Russell, the coven's high priestess, said she has practiced Wicca since 1969. She said the coven, which was formed in Baltimore, came up with "Amber Rose" from her first name and from the fact that the original members were florists.

She met her husband, also a Wiccan, 11 years ago when he noticed her bumper sticker in a parking lot. (It said "Blessed Be," a common Wiccan term.)

They live in Leonardtown, in an apartment above a large room where people meet for classes and rituals. As an example of a ritual, Russell said Wiccans have decorated masks with paint, glitter and feathers, which ushers in feelings of self-improvement. "Amber lives by one motto, and that is: 'Do no harm,' " said Linda Wible, who works with Russell.

According to Leach and his co-authors, there are fringe elements to the religion. And at some festivals, adherents walk around nude, or "skyclad." But the practice appears more akin to nudist camps than orgies. "It's not necessarily associated with being sexual," said Helen Berger, one of the Pagan census authors. She said many Wiccans are countercultural, but "there's nothing innately in their religion that makes them scary."

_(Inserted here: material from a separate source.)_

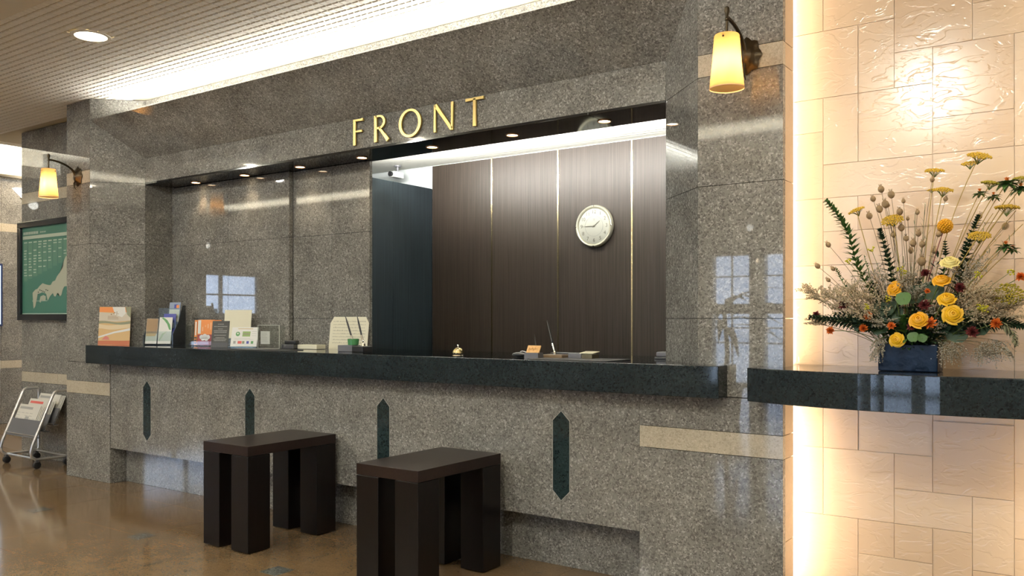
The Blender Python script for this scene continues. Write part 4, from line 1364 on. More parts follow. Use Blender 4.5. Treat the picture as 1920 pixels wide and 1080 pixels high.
lo = bpy.data.objects.new('land', lm)
COL.objects.link(lo)
lo.parent = mb_
obj('island', MB().add([(u, -0.0232, v) for u, v in ((-0.235, 0.16), (-0.215, 0.205), (-0.165, 0.216), (-0.125, 0.205), (-0.13, 0.17), (-0.165, 0.165), (-0.195, 0.175), (-0.215, 0.15))], [tuple(range(8))[::-1]]), land, mb_)
pr(mb_, 'strait', mat('map_dark', (0.03, 0.05, 0.035), 0.5), [(-0.26 + 0.026 * k, -0.24 + 0.026 * k, 0.238 + 0.006 * ((k * 3) % 4), 0.246 + 0.006 * ((k * 3) % 4)) for k in range(7)], IB, 0.0016)
mtxt = mat('map_lettering', (0.42, 0.48, 0.40), 0.5)
pr(mb_, 'heading', mat('map_heading', (0.40, 0.46, 0.36), 0.5), [(-0.525, 0.40, 0.705, 0.733)], IB, 0.0008)
pr(mb_, 'heading_lettering', mtxt, [(-0.515 + 0.024 * k, -0.498 + 0.024 * k, 0.745, 0.768) for k in range(11)] + [(-0.22 + 0.02 * k, -0.208 + 0.02 * k, 0.75, 0.762) for k in range(5)], IB, 0.0008)
ent = []
for c_ in range(12):
    u = -0.505 + 0.084 * c_
    ent.append((u, u + 0.058, 0.672, 0.680))
    v = 0.650
    while v > 0.36 + 0.022 * c_:
        if RR.random() < 0.62:
            ent.append((u, u + RR.uniform(0.035, 0.058), v, v + 0.007))
        v -= 0.024
pr(mb_, 'lettering', mtxt, ent, IB, 0.0008)
pr(mb_, 'column_rule', mat('map_rule', (0.09, 0.20, 0.14), 0.5), [(-0.510 + 0.084 * c_, -0.443 + 0.084 * c_, 0.34 + 0.02 * c_, 0.685) for c_ in range(12)], IB, 0.0004)
pr(mb_, 'footer', mtxt, [(-0.535, 0.53, 0.054, 0.060), (-0.36, -0.1, 0.165, 0.169)] , IB, 0.0008)

# wall screen at the far left, glowing wedge imitating a granite reflection beside it
tv = thing('wall_screen', 'bright wall screen with dark blue frame at the far left edge', 'screen', (XF, 4.07, 1.465))
obj('bezel', MB().box(0.001, 0.06, -0.58, 0.58, -0.355, 0.355), mat('screen_bezel', (0.008, 0.022, 0.09), 0.3), tv, bevel=0.006)
obj('display', MB().box(0.0605, 0.0625, -0.557, 0.557, -0.332, 0.332), mat('screen_lit', (0.1, 0.1, 0.1), 0.4, emit=(0.72, 0.88, 1.0), es=1.1), tv)
wl2 = thing('reflection_wedge', 'small glowing wedge imitating reflected light on the granite beyond the recessed wall', 'lamp', (XF, 4.93, 2.60))
obj('shade', MB().prism([(-0.16, 0.095), (0.16, 0.095), (0.0, -0.06)], lambda u, v, q: (q, u, v), 0.012, 0.10), mat('wedge_glow', (0.9, 0.85, 0.75), 0.4, emit=(1.0, 0.90, 0.74), es=3.0), wl2)
obj('mount', MB().box(0.0005, 0.012, -0.06, 0.06, -0.02, 0.07), M['bronze'], wl2)

# ================================================================== newspaper cart
cart = thing('newspaper_cart', 'silver tube newspaper cart on black castors below the map board', 'newspaper rack', (-7.30, 3.55, 0))
def loop(x):
    P = [(-0.13, 0.075), (-0.165, 0.10), (-0.172, 0.14), (-0.155, 0.20), (0.0, 0.575), (0.015, 0.600), (0.04, 0.612), (0.12, 0.612), (0.132, 0.60), (0.135, 0.57), (0.135, 0.10), (0.125, 0.08), (0.10, 0.073)]
    mb = MB()
    mb.tube([(x, y, z) for y, z in P] + [(x, -0.13, 0.075)], 0.0115, 10)
    return mb
for x in (-0.25, 0.25):
    obj('side_frame', loop(x), M['steel'], cart, True)
obj('cross_bar', MB().tube([(-0.25, -0.12, 0.075), (0.25, -0.12, 0.075)], 0.009, 8), M['steel'], cart, True)
obj('cross_bar', MB().tube([(-0.25, 0.12, 0.075), (0.25, 0.12, 0.075)], 0.009, 8), M['steel'], cart, True)
sl = lambda z: -0.155 + (z - 0.20) * (0.155 / 0.375)
pgrey = mat('cart_panel', (0.115, 0.115, 0.125), 0.35)
def pocket(k):
    zb, zt_, dy = (0.245, 0.375, 0.0) if k == 0 else ((0.29, 0.42, 0.055) if k == 1 else (0.335, 0.465, 0.11))
    mb = MB()
    mb.prism([(sl(zb) + dy, zb), (sl(zb) + dy + 0.003, zb), (sl(zt_) + dy + 0.003, zt_), (sl(zt_) + dy, zt_)], lambda u, v, q: (q, u, v), -0.238, 0.238)
    mb.box(-0.238, 0.238, sl(zb) + dy, sl(zb) + dy + 0.045, zb - 0.003, zb)
    return obj('pocket', mb, pgrey, cart)
for k in range(3):
    pocket(k)
for k, z in ((0, 0.262), (1, 0.30), (2, 0.345)):
    obj('bracket', MB().tube([(-0.25, sl(z) + 0.055 * k - 0.007, z), (0.25, sl(z) + 0.055 * k - 0.007, z)], 0.004, 6), M['steel'], cart)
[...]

As for devil worship, just 26 of more than 2,000 respondents to the survey defined themselves as Satanists. "The link created between witchcraft and Satanism in the historic witch trials during the early modern period of Europe and colonial America continues to influence popular images of contemporary Witchcraft," the Pagan census authors note. "To counteract these images, Witches and Neo-Pagans usually differentiate themselves quite forcefully from Satanists."

Rutherford, another Wiccan who gathers litter on Route 5, acknowledges that she is friends with Whitbeck, which may have been the basis of the campaign rumor last month.

Rutherford has attached two Wiccan bumper stickers to the back of her minivan. She works for a law firm in Washington, which she asked not be identified.

"If we did half of what we are accused of doing," she said, "we would not have time to work, or go to PTA meetings, or do any of the things that are required in normal life, like laundry."